[start]

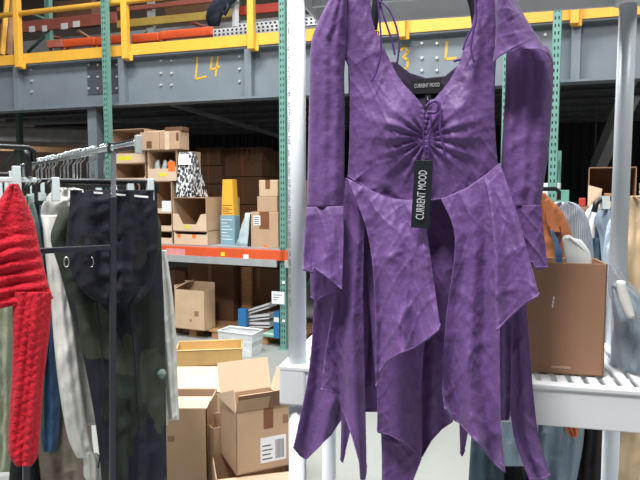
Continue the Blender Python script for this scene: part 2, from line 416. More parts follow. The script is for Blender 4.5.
# wooden timbers standing at the top left
# replace leaning timbers and hook, built as real bars
def bar3(name, p, q, r, m, label, cat, group=None):
    o = MB().tube([p, q], r, 4).build(name, m, flat=True); tag(o, label, cat, group); return o
bar3('timber', P(8, 55, 9.1), P(14, -12, 9.3), .06, 'wood', 'brown timber leaning just left of the first guard post', 'timber')
bar3('ladder_rail', P(2, 55, 8.9), P(8, -12, 9.1), .045, 'safety_yellow', 'yellow ladder rail leaning at the far left behind the guardrail', 'ladder')
k = MB(); pts = []
for (u, v) in ((211, 25), (210, 17), (213, 8), (220, 0), (230, -8)): pts.append(up(u, v, -.5))
for p, q in zip(pts, pts[1:]): pass
ring = []
wd = [.10, .15, .19, .24, .26]
for i, p in enumerate(pts): ring.append([p + UPR.x * (-wd[i] * .5) , p + UPR.x * (wd[i]), p + UPR.x * wd[i] + UPR.y * .08, p - UPR.x * wd[i] * .5 + UPR.y * .08])
k.loft(ring, ring_closed=True, caps=True)
pts = [up(u, v, -.5) for (u, v) in ((228, 2), (227.5, 9), (225, 14), (222, 11))]
k.tube(pts, .03, 8)
tag(k.build('steel_hook', 'navy_steel'), 'dark navy curved steel hook hanging above the white perforated strips', 'hook')
# grey machine behind
k = MB().box(UPR, us_(-60, 1.4), us_(330, 1.4), 1.4, 1.46, ZD, up(100, 34, 1.4).z)
tag(k.build('grey_partition', 'duct'), 'low grey panel standing behind the upper rack', 'panel')
bar3('white_pole', up(235.5, 27, -.3), up(235.5, -10, -.3), .05, 'label_white', 'white pole standing right of the dark navy hook', 'pole')
wl = MB(); c = up(11, 6.5, .6)
for i in range(1): wl.loft([[c + V((.085 * cos(a) * cos(b), .085 * sin(a) * cos(b), .085 * sin(b))) for a in [2 * pi * j / 16 for j in range(16)]] for b in [-1.5 + 3 * q / 8 for q in range(9)]], True, True)
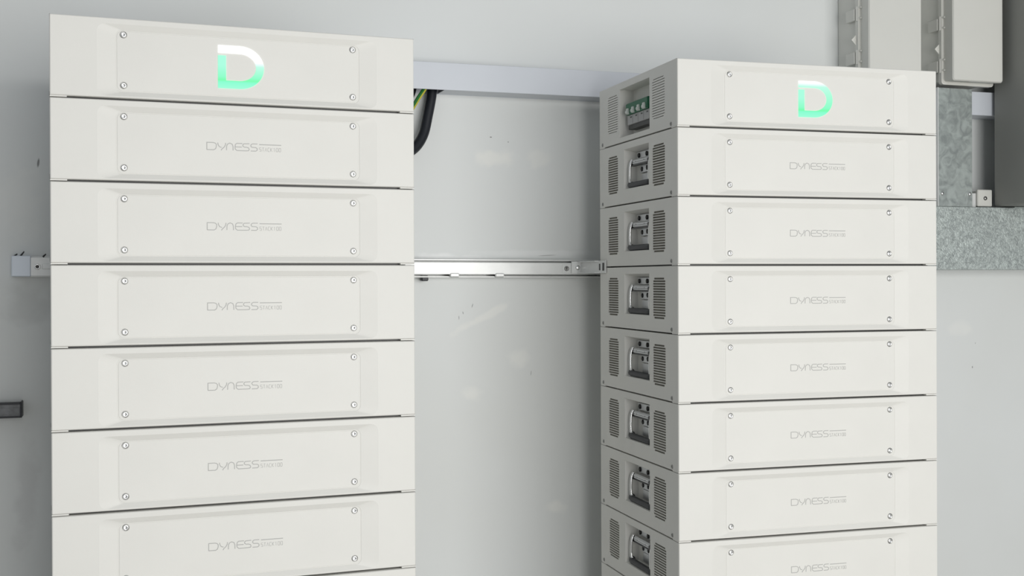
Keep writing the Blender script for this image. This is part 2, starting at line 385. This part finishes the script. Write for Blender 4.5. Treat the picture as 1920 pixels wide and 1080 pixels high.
            for t, z in ((.250, .105), (.206, .105), (.172, .105), (.232, .074), (.203, .075), (.174, .075)):
                q.lathe((.0205, t, z), (-1, 0, 0), [(.0052, -.001), (.0052, .001), (.0026, .0024), (.00001, .0024)], 12, 1)
            hp = put(q, 'handle_bracket', [M['steel'], M['darkscr']], root)
            q = MB(); q.box(.0085, .0165, .172, .258, .0840, .0965, 0, .003); q.box(.0095, .0185, .160, .270, .0825, .0845, 1)
            q.cyl((.013, .150, .0895), (.013, .272, .0895), .0046, 14, 1)
            for t in (.192, .238): q.lathe((.0085, t, .0905), (-1, 0, 0), [(.0016, 0), (.00001, .0003)], 8, 1)
            put(q, 'hinge_bar', [M['steel'], M['darkscr']], hp)
            for t in (.158, .266):
                q = MB(); q.tube([(.012, t, .0960), (.0085, t, .0900), (.0065, t, .080), (.006, t, .062), (.0065, t, .050), (.0085, t + (.003 if t < .2 else -.003), .0445)], .0030, 12)
                put(q, 'handle_rod', M['chrome'], hp)
            q = MB(); q.tube([(.0115, .150, .0445), (.0085, .154, .0420), (.0075, .162, .0410), (.0075, .212, .0410), (.0075, .260, .0410), (.0085, .268, .0420), (.0115, .272, .0445)], .0066, 16)
            put(q, 'handle_grip', M['black'], hp)
    return root

ORD = ['topmost', 'second', 'third', 'fourth', 'fifth', 'sixth', 'seventh', 'eighth', 'ninth']
def tower(W, x, y, yaw, ztop, side, led):
    grp = 'battery modules of the %s tower' % side
    where = 'left tower' if side == 'left' else 'right tower beside the galvanised duct'
    o = finish_module(W, True, led, 'white control module with glowing green and white letter D, top of the %s' % ('left tower' if side == 'left' else 'right tower'), None)
    o.location = (x, y, ztop - H); o.rotation_euler = (0, 0, yaw)
    proto = None
    nvis = 8 if side == 'left' else 9
    for k in range(1, 13):
        if k < nvis:
            lab = 'white battery module, %s box from the top of the %s' % (ORD[k], where)
            if k == nvis - 1: lab = 'white battery module of the %s tower, only its top edge above the photo bottom' % side
        else: lab = 'white battery module in the lowest part of the %s tower, below the photo' % side
        if proto is None: proto = o2 = finish_module(W, False, led, lab, grp)
        else: o2 = copy_tree(proto)
        o2['label'] = lab; o2.location = (x, y, ztop - (k + 1) * H); o2.rotation_euler = (0, 0, yaw)
    zb = ztop - 13 * H
    t = thing('tower_plinth', 'white steel plinth carrying the %s of battery modules' % where, 'plinth', (x, y, 0), yaw)
    b = MB(); b.box(.01, W - .01, .01, D - .01, .02, zb, 0, .003); b.build('plinth_frame', M['paint'], t)
    for fx in (.04, W - .04):
        for fy in (.04, D - .04):
            b = MB(); b.cyl((fx, fy, 0), (fx, fy, .02), .022, 20); b.build('foot', M['black'], t)
YL, YR = math.radians(20.74 - 18.2), math.radians(15.93 - 18.2)
tower(.6064, -.1085, 2.0412, YL, CZ + .4306, 'left', 'ledL')
tower(.5829, 1.0270, 2.0911, YR, CZ + .4295, 'right', 'ledR')

# ------------------------------------------------------------------ cable trunking on the wall
t = thing('cable_trunking', 'bluish white cable trunking running along the wall behind both towers', 'cable trunking', (0, WY, CZ + .43))
b = MB(); z0, z1, f = .0, .062, -.070
# hollow channel: back, top, bottom with a cable opening behind the left tower
b.box(.25, 2.36, -.0015, 0, z0, z1); b.box(.25, 2.36, f + .002, -.0015, z1 - .0025, z1 - .0005)
b.box(.70, 2.35, f + .002, -.0015, z0 + .0005, z0 + .0025); b.box(.25, .60, f + .002, -.0015, z0 + .0005, z0 + .0025)
b.build('channel', M['trunk'], t)
b = MB(); b.box(.25, 2.36, f, f + .0022, z0, z1, 0, .0008); b.build('cover', M['trunk'], t)

# ------------------------------------------------------------------ cables hanging out of the trunking
def smooth(pts, n=8):
    out = []; P = [Vector(p) for p in pts]
    for i in range(len(P) - 1):
        a, b_, c, d = P[max(i - 1, 0)], P[i], P[i + 1], P[min(i + 2, len(P) - 1)]
        for k in range(n):
            u = k / n; out.append(.5 * ((2 * b_) + (c - a) * u + (2 * a - 5 * b_ + 4 * c - d) * u * u + (3 * b_ - a - 3 * c + d) * u ** 3))
    return out + [P[-1]]
def cable(name, pts, r, m_, label, cat='cable'):
    b = MB(); b.tube(smooth(pts), r, 16); return tag(b.build(name, m_), label, cat)
Z = CZ
cable('power_cable', [(.682, 2.660, Z + .458), (.680, 2.655, Z + .425), (.669, 2.648, Z + .375), (.656, 2.640, Z + .330), (.632, 2.628, Z + .297), (.596, 2.610, Z + .279), (.56, 2.590, Z + .285), (.53, 2.555, Z + .31)], .0117, M['black'],
      'thick black cable curving down from the trunking behind the left tower')
cable('data_cable', [(.640, 2.662, Z + .458), (.636, 2.658, Z + .430), (.617, 2.652, Z + .392), (.592, 2.640, Z + .345), (.570, 2.625, Z + .312)], .0072, M['black'], 'thinner black cable between the thick cable and the left tower')
cable('data_cable', [(.621, 2.655, Z + .458), (.617, 2.650, Z + .428), (.600, 2.640, Z + .395), (.575, 2.62, Z + .37), (.55, 2.59, Z + .36)], .0090, M['black'], 'black cable at the corner where trunking meets the left tower')
t = thing('earth_wire', 'green and yellow striped earth wire bending out of the trunking', 'wire', (0, 0, 0))
p = [(.664, 2.630, Z + .447), (.654, 2.624, Z + .431), (.637, 2.612, Z + .408), (.619, 2.594, Z + .383), (.595, 2.575, Z + .352), (.57, 2.56, Z + .325)]
b = MB(); b.tube(smooth(p), .0046, 14); b.build('green_sheath', M['greenwire'], t)
b = MB(); b.tube(smooth([(x + .0020, y - .0028, z - .0022) for x, y, z in p]), .0025, 10); b.build('yellow_stripe', M['yellow'], t)

# ------------------------------------------------------------------ slotted mounting rail
t = thing('mounting_rail', 'white slotted steel rail fixed across the wall at mid height', 'rail', (0, WY, CZ + .0295), math.radians(0))
t.rotation_euler = (0, math.radians(.25), 0)
b = MB(); x0, x1 = -.214, 1.30
b.box(x0, x1, -.003, 0, -.021, .0205); b.box(x0, x1, -.040, -.003, .0105, .0125)
b.box(x0, x1, -.040, -.003, -.0150, -.0130); b.box(x0, x1, -.0405, -.0385, -.0150, .0125, 0, .0005)
b.build('channel', M['whitesteel'], t)
b = MB(); b.box(x0, x1, -.030, 0, .0165, .0205, 0, .001); b.box(x0, x1, -.034, 0, -.0225, -.0190, 0, .001); b.build('flange', M['whitesteel'], t)
b = MB(); b.box(x0 - .001, x0 + .036, -.0425, 0, -.0215, .0215, 0, .0015); tag(b.build('end_cover', M['bluesteel'], t), 'smooth pale blue-grey end cover')
b = MB(); b.box(x0 + .036, x0 + .09, -.0418, -.0400, -.0200, .018, 0, .0004); b.box(x0 + .058, x0 + .09, -.0428, -.0400, -.006, .006, 0, .0010); b.build('end_bracket', M['whitesteel'], t)
b = MB(); b.lathe((x0 + .049, -.0418, -.001), (0, -1, 0), [(.0062, 0), (.0058, .0022), (.0034, .0026), (.0030, .0008), (.00001, .0006)], 20); b.build('screw', M['chrome'], t)
b = MB(); b.cyl((x0 + .049, -.0425, -.001), (x0 + .049, -.0437, -.001), .0027, 12); b.build('screw_socket', M['darkscr'], t)
for xx, hh, an in ((x0 + .006, .004, .004), (x0 + .018, .009, .005), (x0 + .062, .004, .003)):
    b = MB(); b.cyl((xx - .003, -.036, .0195), (xx + an, -.036, .0215 + hh), .0022, 8, 0, .0012); b.build('burr', M['darkscr'], t)
for xx in (.728, .837):
    b = MB(); b.box(xx - .010, xx + .012, -.0425, -.036, -.0215, -.012, 0, .002); b.build('clip', M['whitesteel'], t)
for sx in (1.004,):
    b = MB(); b.box(sx - .011, sx + .011, -.0418, -.0405, -.012, .009, 0, .0004); b.build('screw_plate', M['whitesteel'], t)
    b = MB(); b.lathe((sx, -.0418, -.001), (0, -1, 0), [(.0060, 0), (.0056, .0018), (.0026, .0022), (.0020, .0006), (.00001, .0004)], 16); b.build('screw', M['ring'], t)
# black plug below the rail
b = MB(); b.box(.653, .669, WY - .032, WY - .012, CZ - .0040, CZ + .0090, 0, .002); tag(b.build('rubber_plug', M['black']), 'small black plug hanging under the white rail near the left tower', 'plug')

# bracket from rail to the back of the right tower
t = thing('tower_bracket', 'small white slotted bracket tying the wall rail to the right tower', 'bracket', (0, 0, 0))
b = MB(); yf = WY - .0435
b.box(1.016, 1.0420, yf, yf + .002, CZ + .0125, CZ + .041, 0, .0004)
b.box(1.0395, 1.0415, 2.484, yf + .001, CZ + .0125, CZ + .0410)
b.box(1.030, 1.0415, 2.525, yf, CZ + .0390, CZ + .0410); b.box(1.030, 1.0415, 2.525, yf, CZ + .0125, CZ + .0145)
b.build('angle_plate', M['whitesteel'], t)
b = MB(); b.lathe((1.031, yf, CZ + .0262), (0, -1, 0), [(.0062, 0), (.0060, .003), (.0045, .0046), (.0018, .005), (.00001, .005)], 20); b.build('screw', M['chrome'], t)
b = MB(); b.box(1.0390, 1.0396, 2.492, 2.502, CZ + .018, CZ + .036); b.box(1.0390, 1.0396, 2.515, 2.522, CZ + .019, CZ + .034); b.build('slot', M['darkscr'], t)

# ------------------------------------------------------------------ dark rail end at the left edge
t = thing('rail_stub', 'dark grey slotted rail end on the wall at the far left edge', 'rail', (-.36, WY, CZ - .266))
b = MB(); b.box(0, .160, -.036, -.002, -.0130, .0135); b.box(0, .1585, -.0372, -.0355, -.0085, .0045, 1); b.build('channel', [M['darkrail'], M['darkrail']], t)
b = MB(); b.box(.160, .1635, -.040, 0, -.0160, .0165, 0, .001); b.box(0, .160, -.040, -.036, .0115, .0165, 0); b.box(0, .160, -.040, -.036, -.0160, -.0125, 0); b.build('end_cap', M['black'], t)

# ------------------------------------------------------------------ galvanised duct and riser
t = thing('cable_duct', 'wide galvanised steel duct running horizontally on the wall beside right tower', 'duct', (0, WY, CZ))
b = MB(); b.box(1.80, 2.95, -.100, 0, .0195, .184, 0, .0012); b.build('duct_body', M['galv2'], t)
b = MB(); b.box(2.255, 2.95, -.101, -.04, .184, .1865, 0, .001); b.build('lid_lip', M['galv2'], t)
t = thing('duct_riser', 'upright galvanised sheet riser between the duct and the right enclosure', 'duct', (0, WY, CZ))
b = MB(); b.box(2.0115, 2.1180, -.102, -.0725, .1842, .492, 0, .001); b.build('riser_body', M['galv'], t)
b = MB(); b.box(2.0095, 2.0115, -.1035, -.0725, .1842, .492); b.build('edge_flange', M['whitesteel'], t)
for sx in (2.0225, 2.1085):
    b = MB(); b.lathe((sx, -.102, .217), (0, -1, 0), [(.0052, 0), (.0048, .002), (.0030, .0038), (.00001, .0042)], 20); b.build('screw', M['chrome'], t)

# saddle clip above the duct
t = thing('saddle_clip', 'small off-white saddle clip with one screw, just above the duct', 'clip', (0, WY, CZ))
b = MB(); b.box(2.150, 2.1965, -.084, -.074, .187, .2315, 0, .002); b.box(2.156, 2.190, -.074, 0, .187, .228); b.build('clip_body', M['enclosure'], t)
b = MB(); b.lathe((2.1735, -.084, .2085), (0, -1, 0), [(.0056, 0), (.0052, .002), (.0024, .0036), (.00001, .0038)], 18); b.build('screw', M['ring'], t)
b = MB(); b.box(2.1370, 2.1490, -.078, -.003, .1843, .222, 0, .001); b.build('conduit_stub', M['whitesteel'], t)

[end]

* **Required task**
Transcribe nothing but the lines from the line with "Keep writing the" through the line with "return root", reproducing each exactly.

* **Final answer**
Keep writing the Blender script for this image. This is part 2, starting at line 385. This part finishes the script. Write for Blender 4.5. Treat the picture as 1920 pixels wide and 1080 pixels high.
            for t, z in ((.250, .105), (.206, .105), (.172, .105), (.232, .074), (.203, .075), (.174, .075)):
                q.lathe((.0205, t, z), (-1, 0, 0), [(.0052, -.001), (.0052, .001), (.0026, .0024), (.00001, .0024)], 12, 1)
            hp = put(q, 'handle_bracket', [M['steel'], M['darkscr']], root)
            q = MB(); q.box(.0085, .0165, .172, .258, .0840, .0965, 0, .003); q.box(.0095, .0185, .160, .270, .0825, .0845, 1)
            q.cyl((.013, .150, .0895), (.013, .272, .0895), .0046, 14, 1)
            for t in (.192, .238): q.lathe((.0085, t, .0905), (-1, 0, 0), [(.0016, 0), (.00001, .0003)], 8, 1)
            put(q, 'hinge_bar', [M['steel'], M['darkscr']], hp)
            for t in (.158, .266):
                q = MB(); q.tube([(.012, t, .0960), (.0085, t, .0900), (.0065, t, .080), (.006, t, .062), (.0065, t, .050), (.0085, t + (.003 if t < .2 else -.003), .0445)], .0030, 12)
                put(q, 'handle_rod', M['chrome'], hp)
            q = MB(); q.tube([(.0115, .150, .0445), (.0085, .154, .0420), (.0075, .162, .0410), (.0075, .212, .0410), (.0075, .260, .0410), (.0085, .268, .0420), (.0115, .272, .0445)], .0066, 16)
            put(q, 'handle_grip', M['black'], hp)
    return root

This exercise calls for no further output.